C'est aussi cohérent par rapport au personnage. Si c'est François Fillon qui fait un meeting en hologramme, ça ne marche pas, c'est décrié et c'est presque un 'bad buzz'. Alors que Mélenchon, qui est dans la maitrise de sa communication, qui aime les journalistes et connaît très bien comment fonctionnent les médias, ça fonctionne.

Enfin, c'est aussi cohérent par rapport à son statut. Il n'est pas leader aujourd'hui, il est dans une stratégie d'outsider, et par définition, l'outsider en marketing c'est celui qui peut tout oser, qui peut être en disruption, en marge, qui peut même choquer.

"Mélenchon tient l'agenda médiatique"

En faisant ça, Jean-Luc Mélenchon tient l'agenda médiatique. Avant on tenait l'agenda médiatique par des propositions qu'on lançait le lundi et puis les concurrents en débattaient les jours suivants. Là, c'est sur la forme qu'il tient l'agenda médiatique. Il est dans la stratégie du "je suis le premier à le faire". Ça pose en effet la question de l'impact au-delà du buzz et du commentaire du buzz, et de ce qu'il en restera, notamment dans les urnes. Je demande à voir les effets d'adhésions.

Je travaille dans la publicité et j'ai 35 ans, mais j'aurais conseillé à Mélenchon de faire l'inverse. Je lui aurais conseillé ce que j'appelle le 'retour à la politique charnelle'. La politique charnelle, c'est la politique du toucher, c'est serrer les mains, c'est des regards, c'est l'authenticité. Aujourd'hui on a envie de retrouver de l'authenticité. Et la question que je pose aujourd'hui c'est: 'est-ce que ce type de communication sur du virtuel, ça sert une promesse d'authenticité et de proximité attendue par les Français'? Je ne crois pas. Je pense que l'enjeu aujourd'hui, c'est d'en faire plus que les autres, c'est d'écouter et surtout, c'est d'être sur le sol. C'est le retour au réel.

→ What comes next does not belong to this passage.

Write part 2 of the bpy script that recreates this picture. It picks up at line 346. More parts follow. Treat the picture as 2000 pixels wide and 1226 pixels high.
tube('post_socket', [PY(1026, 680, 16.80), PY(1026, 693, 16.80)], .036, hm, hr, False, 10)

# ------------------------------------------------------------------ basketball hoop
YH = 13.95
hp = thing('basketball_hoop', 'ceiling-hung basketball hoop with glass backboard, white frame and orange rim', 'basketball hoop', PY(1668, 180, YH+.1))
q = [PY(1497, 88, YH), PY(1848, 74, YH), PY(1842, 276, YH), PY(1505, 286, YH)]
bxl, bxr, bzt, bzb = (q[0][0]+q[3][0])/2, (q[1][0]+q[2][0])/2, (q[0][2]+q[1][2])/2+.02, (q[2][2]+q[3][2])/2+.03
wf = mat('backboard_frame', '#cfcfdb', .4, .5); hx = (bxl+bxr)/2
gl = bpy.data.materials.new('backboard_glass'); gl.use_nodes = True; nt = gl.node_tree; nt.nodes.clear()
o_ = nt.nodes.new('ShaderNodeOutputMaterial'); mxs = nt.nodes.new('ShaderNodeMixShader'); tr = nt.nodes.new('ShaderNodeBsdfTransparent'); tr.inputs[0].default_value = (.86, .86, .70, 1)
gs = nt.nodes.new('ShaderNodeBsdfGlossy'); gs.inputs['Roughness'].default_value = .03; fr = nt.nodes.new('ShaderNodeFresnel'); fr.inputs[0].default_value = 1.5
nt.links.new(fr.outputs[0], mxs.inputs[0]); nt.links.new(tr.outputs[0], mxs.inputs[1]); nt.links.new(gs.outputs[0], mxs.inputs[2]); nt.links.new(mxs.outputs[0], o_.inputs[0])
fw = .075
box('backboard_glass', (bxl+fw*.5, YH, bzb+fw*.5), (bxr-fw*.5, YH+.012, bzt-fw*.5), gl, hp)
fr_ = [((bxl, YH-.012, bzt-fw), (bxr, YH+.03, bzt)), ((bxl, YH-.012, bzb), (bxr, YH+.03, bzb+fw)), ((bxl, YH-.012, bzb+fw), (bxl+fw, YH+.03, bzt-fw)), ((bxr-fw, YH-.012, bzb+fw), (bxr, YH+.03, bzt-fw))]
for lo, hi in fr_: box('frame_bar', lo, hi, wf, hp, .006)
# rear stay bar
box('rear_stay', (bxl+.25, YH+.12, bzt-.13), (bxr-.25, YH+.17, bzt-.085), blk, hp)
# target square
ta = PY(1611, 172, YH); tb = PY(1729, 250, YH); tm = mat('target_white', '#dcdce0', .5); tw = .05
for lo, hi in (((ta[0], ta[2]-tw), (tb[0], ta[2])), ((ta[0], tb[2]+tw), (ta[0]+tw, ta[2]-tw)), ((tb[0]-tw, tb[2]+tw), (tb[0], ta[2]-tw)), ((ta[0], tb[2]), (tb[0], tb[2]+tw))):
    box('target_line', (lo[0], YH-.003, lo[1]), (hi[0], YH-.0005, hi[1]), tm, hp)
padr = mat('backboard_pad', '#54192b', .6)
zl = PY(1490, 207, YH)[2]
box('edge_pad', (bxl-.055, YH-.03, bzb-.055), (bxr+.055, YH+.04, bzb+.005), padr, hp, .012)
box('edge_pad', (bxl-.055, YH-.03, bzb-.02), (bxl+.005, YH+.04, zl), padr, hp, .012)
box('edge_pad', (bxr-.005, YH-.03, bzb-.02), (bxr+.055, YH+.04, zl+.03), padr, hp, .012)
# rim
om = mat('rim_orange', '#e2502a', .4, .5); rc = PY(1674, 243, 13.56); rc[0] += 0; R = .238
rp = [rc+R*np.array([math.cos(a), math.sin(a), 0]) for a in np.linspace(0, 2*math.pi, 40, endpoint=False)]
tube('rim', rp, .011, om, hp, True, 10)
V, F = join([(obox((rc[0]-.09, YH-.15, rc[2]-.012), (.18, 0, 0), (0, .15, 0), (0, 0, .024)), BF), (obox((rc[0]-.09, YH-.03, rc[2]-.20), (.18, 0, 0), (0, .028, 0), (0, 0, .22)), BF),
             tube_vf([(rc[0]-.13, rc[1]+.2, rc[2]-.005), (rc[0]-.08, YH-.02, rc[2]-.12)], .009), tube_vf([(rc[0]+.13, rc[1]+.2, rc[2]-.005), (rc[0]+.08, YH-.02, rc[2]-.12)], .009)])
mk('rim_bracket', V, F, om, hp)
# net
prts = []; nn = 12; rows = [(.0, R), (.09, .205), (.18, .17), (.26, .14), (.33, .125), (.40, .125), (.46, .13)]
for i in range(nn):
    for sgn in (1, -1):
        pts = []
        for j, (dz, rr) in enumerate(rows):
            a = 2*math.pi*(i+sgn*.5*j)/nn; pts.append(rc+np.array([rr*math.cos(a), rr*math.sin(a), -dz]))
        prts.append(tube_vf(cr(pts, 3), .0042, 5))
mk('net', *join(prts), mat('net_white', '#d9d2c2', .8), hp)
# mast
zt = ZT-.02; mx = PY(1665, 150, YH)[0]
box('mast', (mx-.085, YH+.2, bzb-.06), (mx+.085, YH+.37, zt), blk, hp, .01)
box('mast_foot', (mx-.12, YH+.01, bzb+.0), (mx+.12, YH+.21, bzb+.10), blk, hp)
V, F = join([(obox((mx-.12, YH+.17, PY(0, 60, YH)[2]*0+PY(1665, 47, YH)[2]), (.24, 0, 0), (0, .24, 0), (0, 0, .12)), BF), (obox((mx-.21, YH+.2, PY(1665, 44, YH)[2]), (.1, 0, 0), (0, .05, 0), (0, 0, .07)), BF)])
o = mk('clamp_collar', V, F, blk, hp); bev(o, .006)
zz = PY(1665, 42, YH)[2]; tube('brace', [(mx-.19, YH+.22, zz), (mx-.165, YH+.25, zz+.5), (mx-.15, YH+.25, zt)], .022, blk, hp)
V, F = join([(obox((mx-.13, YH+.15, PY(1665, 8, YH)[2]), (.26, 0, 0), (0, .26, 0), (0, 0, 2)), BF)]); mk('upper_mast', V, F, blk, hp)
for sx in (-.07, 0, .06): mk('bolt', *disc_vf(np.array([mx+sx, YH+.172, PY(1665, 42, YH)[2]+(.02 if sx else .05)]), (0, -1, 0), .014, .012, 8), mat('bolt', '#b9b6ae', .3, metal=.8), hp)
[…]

"Ce n'est pas ce qu'attendent les Français"

J'aurais presque vu, moi, un Emmanuel Macron dans cette posture: un Macron qui est jeune, qui incarne la politique 2.0. Pourtant, il est revenu à des méthodes beaucoup plus à l'ancienne, voire authentiques. Il a fait du porte-à-porte, comme l'avait fait aussi Obama en 2008. C'est beaucoup plus long et ça nécessite beaucoup de moyens humains, mais je pense que c'est beaucoup plus efficace. A l'heure d'Internet et de l'emprise du virtuel sur le monde réel, c'est une vraie valeur ajoutée.

Benoît Hamon est le seul candidat qui a bien compris l'emprise du monde virtuel sur le monde réel. C'est intéressant de voir comment Mélenchon est capable aujourd'hui de faire des meetings en hologramme et dans le même temps, presque dans la même famille, Benoît Hamon est parti sur l'importance du monde réel et le combat contre la 'robotisation' du monde".